Three wooden statues also were found in the tomb. Two of them, each about three feet tall and depicting the scribe, were laid out on pieces of foam on the ground. One was missing a left arm. The third was not shown because it was in poor condition.

After Hawass presented the tomb, workers picked up the ancient statues, placed them in the back of a pickup truck — while tourists, surprised at the media commotion, quickly snapped photographs — and drove them to another building in the complex.

On the other side of the Step Pyramid, archaeologists then unveiled the second tomb, which belonged to a butler who died some 3,350 years ago.

Carved out of limestone, it contained murals that showed scenes of people performing rituals and monkeys eating fruit.

The blue and orange colors of the paint were surprisingly well preserved.

"This is a very, very lively scene," said Maarten Raven, the excavation's director and a curator at the National Museum of Antiquities in Leiden, Netherlands.

Raven said he believed other tombs from the New Kingdom, similar to the butler's, had yet to be uncovered in Saqqara, which is famous for Old Kingdom antiquities.

Many of the New Kingdom tombs, which date from 1570 BC to 1070 BC, can be found in the southern Egyptian city of Luxor.

"We hope one day this area will be open to visitors so people can see that Saqqara is not only Old Kingdom but New Kingdom as well," Raven said.

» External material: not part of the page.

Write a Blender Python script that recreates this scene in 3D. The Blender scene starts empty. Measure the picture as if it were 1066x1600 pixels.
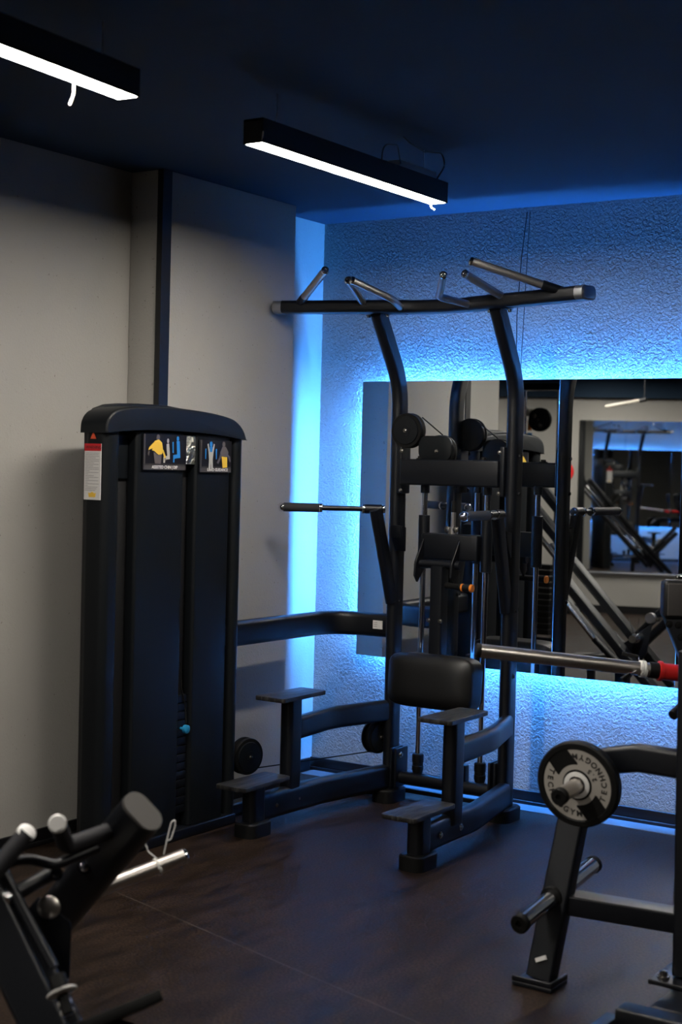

Hawass also unveiled two wooden coffins, 4,000 years old that were found south of the Step Pyramid.

The rectangular coffins, painted light orange with blue hieroglyphics, held human-shaped coffins known as anthropoids, containing the mummies of a priest and a woman, who Hawass said was identified in the hieroglyphics as the priest's "girlfriend."

Saqqara, a popular tourist site in the desert about 12 miles south of Cairo, hosts a collection of temples, tombs and funerary complexes.

Its Step Pyramid is the forerunner of the more sophisticated pyramids in Giza, which are believed to have been built about a century later.